UK’s Johnson calls for tough European stance over Ukraine

Britain called on Thursday for Europe to hold firm over Ukraine’s right to join NATO, as Prime Minister Boris Johnson visited the alliance headquarters to rally allies and sent his foreign secretary to Moscow with a warning not to invade.

Russia has more than 100,000 troops at the Ukrainian border, and the United States, Britain, the EU and NATO fear it may be planning an invasion. Moscow denies this but says it could take unspecified “military-technical” action unless demands are met, including barring Ukraine from ever joining the Western military alliance.

Britain’s diplomatic push comes as Johnson is grappling with the worst domestic political crisis of his premiership: a police probe into lockdown parties in Downing Street which has led some lawmakers from his Conservative Party to call for him to resign.

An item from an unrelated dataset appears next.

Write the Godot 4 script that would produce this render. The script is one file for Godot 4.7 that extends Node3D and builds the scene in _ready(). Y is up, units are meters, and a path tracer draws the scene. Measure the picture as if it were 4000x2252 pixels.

It also follows shuttle diplomacy from French President Emmanuel Macron, who visited Moscow and Kyiv earlier this week and, in contrast to U.S. and British leaders, has played down the likelihood of a Russian invasion.

Johnson, the most prominent figure in the Brexit campaign that brought Britain out of the EU, said Britain “remains unwavering in our commitment to European security”.

“As an alliance we must draw lines in the snow and be clear there are principles upon which we will not compromise,” Johnson said. “That includes the security of every NATO ally and the right of every European democracy to aspire to NATO membership.”

While Johnson visits NATO and then Poland, Foreign Secretary Liz Truss is visiting Moscow to hold talks with Foreign Minister Sergei Lavrov.

“Fundamentally, a war in Ukraine would be disastrous for the Russian and Ukrainian people and for European security, and together NATO has made it clear that any incursion into Ukraine would have massive consequences and carry severe costs,” Truss told Lavrov.

Defence Secretary Ben Wallace told Times Radio that no one would win from the aggressive invasion of a sovereign state.

“What we’re really all trying to do, whether you’re in NATO or not in NATO, is protect the sovereign right of countries to choose their security alliances,” Wallace said.